Nothing but Flowers
Wednesday, April 14, 2004
 

(re)designing Chicago's lakefront for the 21st century


Had an excellent class last night, though we spent a little too much time talking about the Yankees for my taste. True, a fair amount of that time was spent criticizing George STeinbrenner, but then more of it was spent praising Joe Torre. It is, after all, a decision-making course.

You picks your battles and you fights 'em.

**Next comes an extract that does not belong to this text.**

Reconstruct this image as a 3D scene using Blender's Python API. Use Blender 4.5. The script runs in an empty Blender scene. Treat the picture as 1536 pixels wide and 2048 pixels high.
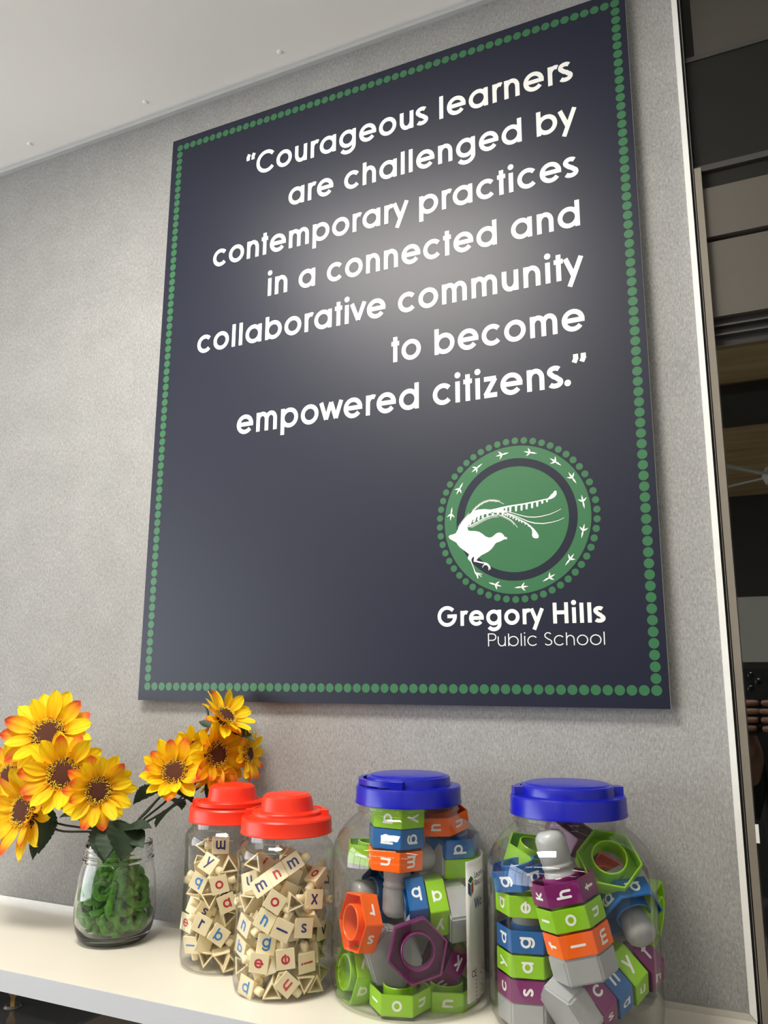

In class we also watched a couple videos that made us all doubt a lot of things. In the first, six people are passing a ball around, and we were asked to count how many times the ball was tossed. About half the people in the room didn't notice a person in a gorilla suit walk into the middle of the ball-throwing, do a little dance, and exit. I only noticed because I heard a laugh and wanted to know why. In the next videos, of which we saw several, something even more bizarre happens. Opening shot: Man giving directions to younger man. Young man is holding campus map (it looks like professor-prospective student, or something), looking confused, professor type is pointing. Then two men carrying a large sheet of plywood walk directly through this interaction. One of the plywood carriers and the asking directions man switch (the plywood blocks the prof from seeing this). The direction giving continues, no pause, no startle at the change. We saw a couple different versions of this, with different extremes of differences (though always from one white man to another). Apparently more than half of the innocent direction-givers didn't notice. And as the prof said (after joking that this means we never have bad hair days), what about eyewitness testimony?

Another fascinating thing from class was the result of an online poll of all 3 sections of this class (about 200 people). 27% said they were likely to vote for Bush, 52% for Kerry, the rest undecided. We were also asked what we thought our classmates would vote--and that was split, 46-42.

First, I'm shocked that a group of baby-businesspeople is so supportive of Kerry. Perhaps the numbers are influenced by international students? That's about 25%, which still doesn't explain it all (especially if one assumes that more international students were "undecided", though I'm not sure that is a reasonable assumption).

It makes me feel a little better about the world if only 27% of the future leaders of tomorrow want Bush to be reelected. Sure, people grow more conservative as the get older, but at least they aren't starting right and moving extreme right.

And maybe, just maybe, there's hope after all. (My professor would rip apart that argument. Sample Size! he'd scream. Underlying bias! No control! But still, it gives me hope).